Deep reinforcement learning for autonomous driving

Abstract

Recently, both the automotive industry and research communities have directed attention towards Autonomous Driving (AD) to tackle issues like traffic congestion and road accidents. End-to-end driving has gained interest as sensory inputs are mapped straight to controls. Machine learning approaches have been used for end-to-end driving, particularly Deep Learning (DL). However, DL requires expensive labelling. Another approached used is Deep Reinforcement Learning (DRL). However, work that use DRL predominantly use one input sensor modality to learn policies such as image pixels of the state. The state-of-art DRL algorithm is Proximal Policy Optimization (PPO). One shortcoming of using PPO in the context of autonomous driving using inputs from multiple sensors is robustness to sensor defectiveness or sensor failure. This is due to naïve sensor fusion. This thesis investigates the use of a stochastic regularization technique named Sensor Dropout (SD) in an attempt to address this shortcoming. Training and evaluation are carried out on a car racing simulator called TORCS. The input to the agent were captured from different sensing modalities such as range-finders, proprioceptive sensors and a front-facing RGB camera. They are used to control the car’s steering, acceleration and brakes.
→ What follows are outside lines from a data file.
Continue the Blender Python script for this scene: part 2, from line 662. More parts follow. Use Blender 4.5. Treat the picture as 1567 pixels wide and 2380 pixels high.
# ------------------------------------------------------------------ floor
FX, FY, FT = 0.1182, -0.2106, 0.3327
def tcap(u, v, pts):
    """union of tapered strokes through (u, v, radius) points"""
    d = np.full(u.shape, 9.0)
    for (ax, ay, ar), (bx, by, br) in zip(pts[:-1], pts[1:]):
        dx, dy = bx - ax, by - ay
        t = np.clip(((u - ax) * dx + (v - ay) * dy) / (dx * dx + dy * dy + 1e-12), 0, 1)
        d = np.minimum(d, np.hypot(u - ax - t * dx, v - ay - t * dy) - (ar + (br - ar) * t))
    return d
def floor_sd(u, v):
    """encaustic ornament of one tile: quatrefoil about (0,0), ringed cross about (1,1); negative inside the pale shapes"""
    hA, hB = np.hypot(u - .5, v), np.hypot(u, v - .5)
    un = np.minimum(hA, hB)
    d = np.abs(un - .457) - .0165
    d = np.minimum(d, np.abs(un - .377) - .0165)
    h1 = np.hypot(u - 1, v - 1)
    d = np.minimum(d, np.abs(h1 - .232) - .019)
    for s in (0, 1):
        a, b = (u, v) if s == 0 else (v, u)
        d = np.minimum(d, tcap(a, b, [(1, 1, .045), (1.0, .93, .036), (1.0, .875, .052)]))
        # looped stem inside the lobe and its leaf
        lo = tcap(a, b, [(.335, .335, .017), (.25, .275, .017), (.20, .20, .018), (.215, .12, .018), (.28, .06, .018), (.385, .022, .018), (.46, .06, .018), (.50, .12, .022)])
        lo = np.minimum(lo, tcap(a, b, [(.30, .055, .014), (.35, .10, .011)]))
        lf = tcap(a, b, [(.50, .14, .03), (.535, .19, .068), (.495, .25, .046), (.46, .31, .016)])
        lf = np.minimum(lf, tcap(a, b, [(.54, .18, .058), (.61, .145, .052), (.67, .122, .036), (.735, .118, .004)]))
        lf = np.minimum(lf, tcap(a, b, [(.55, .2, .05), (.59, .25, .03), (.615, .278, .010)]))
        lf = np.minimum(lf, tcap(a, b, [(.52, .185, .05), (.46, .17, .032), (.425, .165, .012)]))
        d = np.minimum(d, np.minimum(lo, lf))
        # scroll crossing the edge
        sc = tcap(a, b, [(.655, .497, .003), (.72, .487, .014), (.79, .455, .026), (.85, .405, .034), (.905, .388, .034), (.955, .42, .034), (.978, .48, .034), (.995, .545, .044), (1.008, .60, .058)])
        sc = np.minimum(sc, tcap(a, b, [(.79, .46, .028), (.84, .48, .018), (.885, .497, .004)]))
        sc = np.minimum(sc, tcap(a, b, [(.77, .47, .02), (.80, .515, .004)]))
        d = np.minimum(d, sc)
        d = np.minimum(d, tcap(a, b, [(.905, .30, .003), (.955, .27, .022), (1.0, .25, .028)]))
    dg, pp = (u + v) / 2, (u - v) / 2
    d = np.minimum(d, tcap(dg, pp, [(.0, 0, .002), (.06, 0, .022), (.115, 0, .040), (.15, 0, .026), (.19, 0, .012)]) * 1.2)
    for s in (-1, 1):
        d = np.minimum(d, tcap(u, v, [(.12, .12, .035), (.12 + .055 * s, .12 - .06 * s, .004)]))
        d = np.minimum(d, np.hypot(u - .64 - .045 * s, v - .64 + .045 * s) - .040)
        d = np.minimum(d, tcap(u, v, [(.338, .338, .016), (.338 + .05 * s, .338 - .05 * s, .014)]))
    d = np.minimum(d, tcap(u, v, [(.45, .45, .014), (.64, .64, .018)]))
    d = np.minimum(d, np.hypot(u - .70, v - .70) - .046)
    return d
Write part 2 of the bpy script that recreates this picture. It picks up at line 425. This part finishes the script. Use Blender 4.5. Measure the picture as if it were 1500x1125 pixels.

In order to simulate sensor defectiveness and sensor failure, Gaussian noise is added to sensor readings and input from sensors are blocked respectively. Results show that using regularization requires longer training time with lower training performance. However, in settings where sensor readings are noisy, the PPO-SD agent displayed better driving behaviour. On the other hand, the PPO agent suffered approximately 59% of performance drop, in terms of rewards, compared to the PPO-SD agent. The case was the same in settings where sensor readings are blocked.